Saved entries:
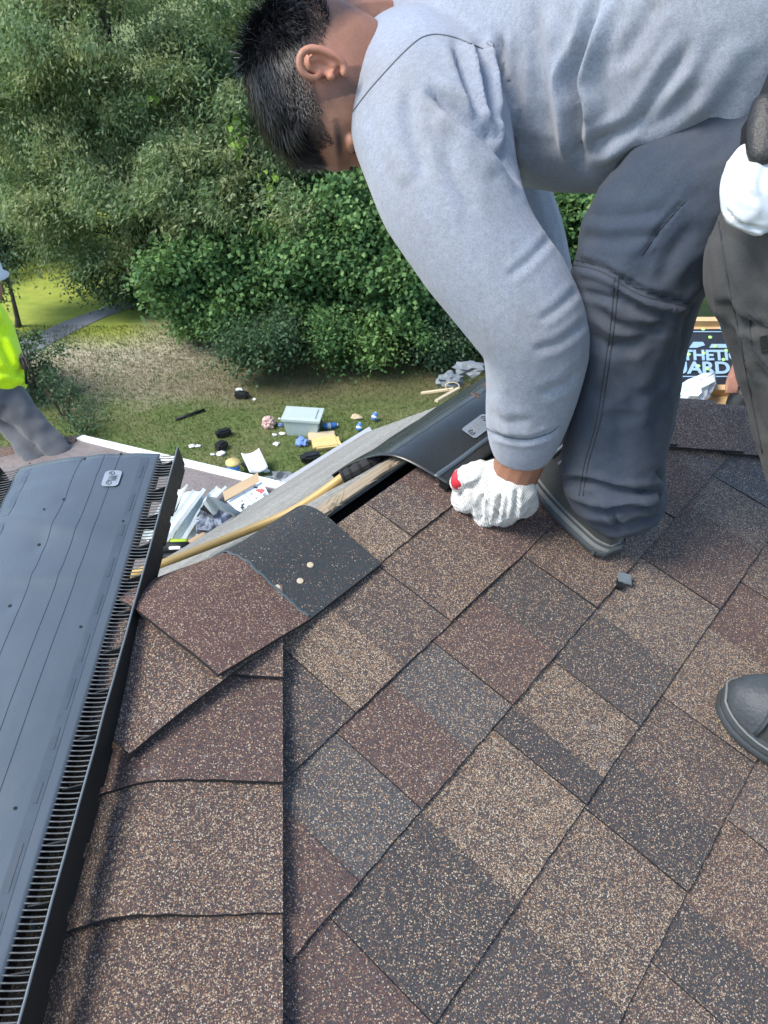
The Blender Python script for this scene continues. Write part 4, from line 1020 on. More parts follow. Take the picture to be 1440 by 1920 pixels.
def crown_clumps(ells, nc, seed, rmin=.45, bough=.26):
    """clumps gathered in boughs over the crown's surface, a thin filling inside"""
    g = np.random.default_rng(seed); cent, out = [], []
    tot = sum(e[1][0]*e[1][1]+e[1][0]*e[1][2]+e[1][1]*e[1][2] for e in ells)
    for (c, r) in ells:
        m = max(6, int(nc*(r[0]*r[1]+r[0]*r[2]+r[1]*r[2])/tot)); nb = max(4, m//11)
        d = g.normal(0, 1, (nb, 3)); d /= np.linalg.norm(d, axis=1)[:, None]
        bc = np.array(c) + d*g.uniform(.62, 1.08, (nb, 1))*np.array(r); k_ = g.integers(0, nb, m); sc = g.uniform(.6, 1.3, (nb, 1))
        q = bc[k_] + g.normal(0, bough, (m, 3))*np.array([1, 1, .55])*sc[k_]; o = d[k_]
        f = g.random(m) < .10; dd = g.normal(0, 1, (m, 3)); dd /= np.linalg.norm(dd, axis=1)[:, None]; q[f] = (np.array(c) + dd*g.uniform(.1, .8, (m, 1))*np.array(r))[f]
        k2 = q[:, 2] > .12; cent.append(q[k2]); out.append(o[k2])
    return np.concatenate(cent), np.concatenate(out)
def tree(name, label, base, h, ells, nc, n_per, leafsize, mat, seed, cat='tree', droop=.35, spread=(.22, .42), trunk=.16, group=None, limbs=14):
    g = np.random.default_rng(seed); base = np.array(base, float); base[2] = terrain_z(base[0], base[1])
    root = thing(name, label, cat, group); cent, out = crown_clumps(ells, nc, seed)
    V, F = leaf_cloud(cent, out, n_per, g.uniform(*spread, len(cent)), leafsize[0], leafsize[1], droop, seed+1)
    fastmesh('crown', V, F, mat, root)
    mb = MB(); top = base + A3(g.uniform(-.3, .3), g.uniform(-.3, .3), h)
    n = 9; P = [base + (top-base)*i/n + A3(g.normal(0, .05), g.normal(0, .05), 0)*(i > 0)*h*.15 for i in range(n+1)]
    mb.tube(P, [trunk*(1.25 if i == 0 else 1-.85*i/n) for i in range(n+1)], 9)
    for i in range(min(limbs, len(cent))):
        e = cent[g.integers(len(cent))]; s_ = P[int(np.clip((e[2]/h*.7)*n, 1, n-1))]; md = (s_+e)/2 + A3(0, 0, g.uniform(-.1, .35)); rr = trunk*.32*g.uniform(.5, 1)
        mb.tube([s_, md, e], [rr, rr*.6, rr*.15], 6)
    mb.build('trunk', M['bark'], root, True); return root
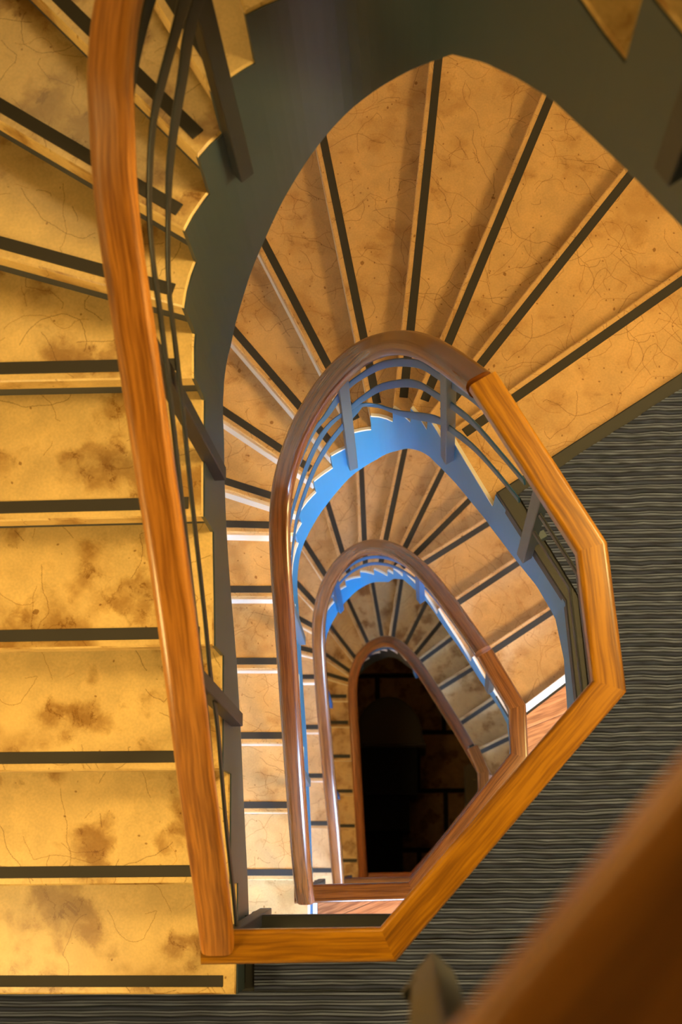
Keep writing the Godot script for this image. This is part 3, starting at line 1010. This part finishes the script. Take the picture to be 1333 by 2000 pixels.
# limestone: soft clouds, brown stains full of fine veins, hair cracks and pits
func stone_picture(seed_at: int, blotch: float, cracks: int, size := 1024) -> ImageTexture:
	var a := clouds(seed_at, 0.0045, 5, size, size, 30.0)
	var b := clouds(seed_at + 1, 0.013, 4, size, size, 40.0)
	var c := clouds(seed_at + 2, 0.16, 2, size, size)
	var v := clouds(seed_at + 3, 0.011, 5, size, size, 60.0, true)
	var data := PackedByteArray()
	data.resize(size * size * 3)
	var base := Color(1.0, 0.98, 0.94)
	var brown := Color(0.54, 0.41, 0.22)
	for i in size * size:
		var va := a[i] / 255.0
		var vb := b[i] / 255.0
		var vc := c[i] / 255.0
		var vv := smoothstep(0.74, 0.93, v[i] / 255.0)
		var stain := smoothstep(0.50, 0.80, va * 0.72 + vb * 0.34) * blotch
		var t := base.lerp(brown, clampf(stain * (0.55 + 0.5 * vb) + vv * (0.07 + stain * 0.75), 0.0, 0.9))
		var g := 0.85 + vb * 0.12 + vc * 0.07
		data[i * 3] = int(clampf(t.r * g, 0, 1) * 255)
		data[i * 3 + 1] = int(clampf(t.g * g, 0, 1) * 255)
		data[i * 3 + 2] = int(clampf(t.b * g, 0, 1) * 255)
	var img := Image.create_from_data(size, size, false, Image.FORMAT_RGB8, data)
	var r := RandomNumberGenerator.new()
	r.seed = seed_at
	for i in cracks:
		var p := Vector2(r.randf() * size, r.randf() * size)
		var ang := r.randf() * TAU
		var turn := 0.0
		var dark := r.randf_range(0.6, 0.9)
		var run := r.randi_range(15, 170)
		for s in run:
			if r.randf() < 0.08: turn = r.randf_range(-0.5, 0.5)
			ang += turn * 0.12 + r.randf_range(-0.12, 0.12)
			turn *= 0.9
			p += Vector2(cos(ang), sin(ang))
			var q := Vector2i(posmod(int(p.x), size), posmod(int(p.y), size))
			var o := img.get_pixelv(q)
			var k := lerpf(dark, 1.0, 0.5 * r.randf())
			img.set_pixelv(q, Color(o.r * k, o.g * k * 0.92, o.b * k * 0.8))
			if r.randf() < 0.012: ang += r.randf_range(-1.3, 1.3)
	for i in cracks:                                      # pits and small fossils
		var p := Vector2i(r.randi_range(6, size - 7), r.randi_range(6, size - 7))
		var rad := r.randi_range(1, 2) if r.randf() < 0.93 else r.randi_range(3, 5)
		var squash := r.randf_range(0.5, 1.6)
		for dy in range(-rad, rad + 1):
			for dx in range(-rad, rad + 1):
				if dx * dx * squash + dy * dy / squash <= rad * rad * 0.9:
					var o := img.get_pixel(p.x + dx, p.y + dy)
					img.set_pixel(p.x + dx, p.y + dy, Color(o.r * 0.74, o.g * 0.66, o.b * 0.54))
	return ImageTexture.create_from_image(img)


# straight grain along u
func wood_picture(seed_at: int) -> ImageTexture:
	var w := 1024
	var h := 512
	var soft := clouds(seed_at, 0.012, 3, 64, h)
	var fine := clouds(seed_at + 1, 0.05, 3, 128, h)
	var bend := clouds(seed_at + 2, 0.006, 2, w, 64)
	var data := PackedByteArray()
	data.resize(w * h * 3)
	for y in h:
		for x in w:
			var wob := (bend[(y / 8) * w + x] / 255.0 - 0.5) * 9.0
			var yy := posmod(int(y + wob), h)
			var fx := x / 16.0
			var x0 := int(fx) % 64
			var s0 := lerpf(soft[yy * 64 + x0], soft[yy * 64 + (x0 + 1) % 64], fx - floorf(fx)) / 255.0
			var gx := x / 8.0
			var x1 := int(gx) % 128
			var f0 := lerpf(fine[yy * 128 + x1], fine[yy * 128 + (x1 + 1) % 128], gx - floorf(gx)) / 255.0
			var g := clampf(0.50 + s0 * 0.36 + f0 * 0.38, 0.25, 1.0)
			var i := (y * w + x) * 3
			data[i] = int(g * 255)
			data[i + 1] = int(pow(g, 1.2) * 255)
			data[i + 2] = int(pow(g, 1.45) * 255)
	return ImageTexture.create_from_image(Image.create_from_data(w, h, false, Image.FORMAT_RGB8, data))


func textured(tex: Texture2D, tint: Color, rough: float, scale: Vector3) -> StandardMaterial3D:
	var m := plain(tint, rough)
	m.albedo_texture = tex
	m.uv1_scale = scale
	return m


func materials() -> void:
	var blotched := stone_picture(11, 0.75, 160)
	var veined := stone_picture(47, 0.32, 420)
	var us := Vector3(0.62, 0.62, 1)
	mats.stone_blotched = textured(blotched, Color(0.92, 0.81, 0.57), 0.34, us)
	mats.stone_veined = textured(veined, Color(0.88, 0.73, 0.52), 0.36, us)
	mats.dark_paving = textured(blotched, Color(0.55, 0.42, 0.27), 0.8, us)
	mats.stone_pink = textured(veined, Color(0.87, 0.71, 0.54), 0.4, us)
	mats.stone_deep = textured(blotched, Color(0.80, 0.68, 0.52), 0.4, us)
	mats.strip = plain(Color(0.20, 0.19, 0.18), 0.8)
	mats.riser_dark = plain(Color(0.26, 0.28, 0.31), 0.6)
	mats.riser_pale = plain(Color(0.87, 0.85, 0.82), 0.5)
	mats.paint = plain(Color(0.14, 0.44, 0.66), 0.42)
	mats.iron = plain(Color(0.13, 0.15, 0.175), 0.5)
	mats.blue_metal = plain(Color(0.10, 0.30, 0.48), 0.42)
	mats.slate = plain(Color(0.19, 0.255, 0.30), 0.42)
	mats.metal = plain(Color(0.25, 0.32, 0.40), 0.45)
	mats.trim = plain(Color(0.135, 0.145, 0.16), 0.55)
	mats.pale_metal = plain(Color(0.86, 0.84, 0.82), 0.35)
	mats.plaster = plain(Color(0.86, 0.83, 0.76), 0.9)
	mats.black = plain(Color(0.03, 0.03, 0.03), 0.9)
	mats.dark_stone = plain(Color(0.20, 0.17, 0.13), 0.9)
	var grain := wood_picture(3)
	var ws := Vector3(0.8, 4.4, 1)
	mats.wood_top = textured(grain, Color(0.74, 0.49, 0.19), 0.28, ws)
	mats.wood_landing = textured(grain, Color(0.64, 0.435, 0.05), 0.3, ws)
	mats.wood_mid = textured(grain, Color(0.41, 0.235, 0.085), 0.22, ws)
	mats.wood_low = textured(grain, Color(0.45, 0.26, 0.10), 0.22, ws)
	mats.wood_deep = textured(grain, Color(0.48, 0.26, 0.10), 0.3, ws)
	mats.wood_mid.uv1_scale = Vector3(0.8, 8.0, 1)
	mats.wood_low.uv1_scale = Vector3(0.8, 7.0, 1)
	for k: String in ["wood_top", "wood_landing", "wood_mid", "wood_low", "wood_deep"]:
		mats[k].clearcoat_enabled = true
		mats[k].clearcoat = 0.3
		mats[k].clearcoat_roughness = 0.18
	for i in 3:
		mats["plank_%d" % i] = textured(grain, [Color(0.74, 0.46, 0.27), Color(0.70, 0.43, 0.25), Color(0.77, 0.49, 0.30)][i], 0.4, Vector3(1.2, 4.0, 1))
	var c := plain(Color(1, 1, 1), 1.0)
	c.vertex_color_use_as_albedo = true
	mats.carpet = c
	var g := plain(Color(0.95, 0.98, 1.0, 0.08), 0.02)
	g.transparency = BaseMaterial3D.TRANSPARENCY_ALPHA
	mats.glass = g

WRITTEN REQUEST:
Retype exactly what runs from the line containing "0.27), 0.8, us)" through the line containing "mats.black = plain(Color(0.03, 0.03, 0.03), 0.9)", both lines included, and stop there.

FULL ANSWER:
	mats.dark_paving = textured(blotched, Color(0.55, 0.42, 0.27), 0.8, us)
	mats.stone_pink = textured(veined, Color(0.87, 0.71, 0.54), 0.4, us)
	mats.stone_deep = textured(blotched, Color(0.80, 0.68, 0.52), 0.4, us)
	mats.strip = plain(Color(0.20, 0.19, 0.18), 0.8)
	mats.riser_dark = plain(Color(0.26, 0.28, 0.31), 0.6)
	mats.riser_pale = plain(Color(0.87, 0.85, 0.82), 0.5)
	mats.paint = plain(Color(0.14, 0.44, 0.66), 0.42)
	mats.iron = plain(Color(0.13, 0.15, 0.175), 0.5)
	mats.blue_metal = plain(Color(0.10, 0.30, 0.48), 0.42)
	mats.slate = plain(Color(0.19, 0.255, 0.30), 0.42)
	mats.metal = plain(Color(0.25, 0.32, 0.40), 0.45)
	mats.trim = plain(Color(0.135, 0.145, 0.16), 0.55)
	mats.pale_metal = plain(Color(0.86, 0.84, 0.82), 0.35)
	mats.plaster = plain(Color(0.86, 0.83, 0.76), 0.9)
	mats.black = plain(Color(0.03, 0.03, 0.03), 0.9)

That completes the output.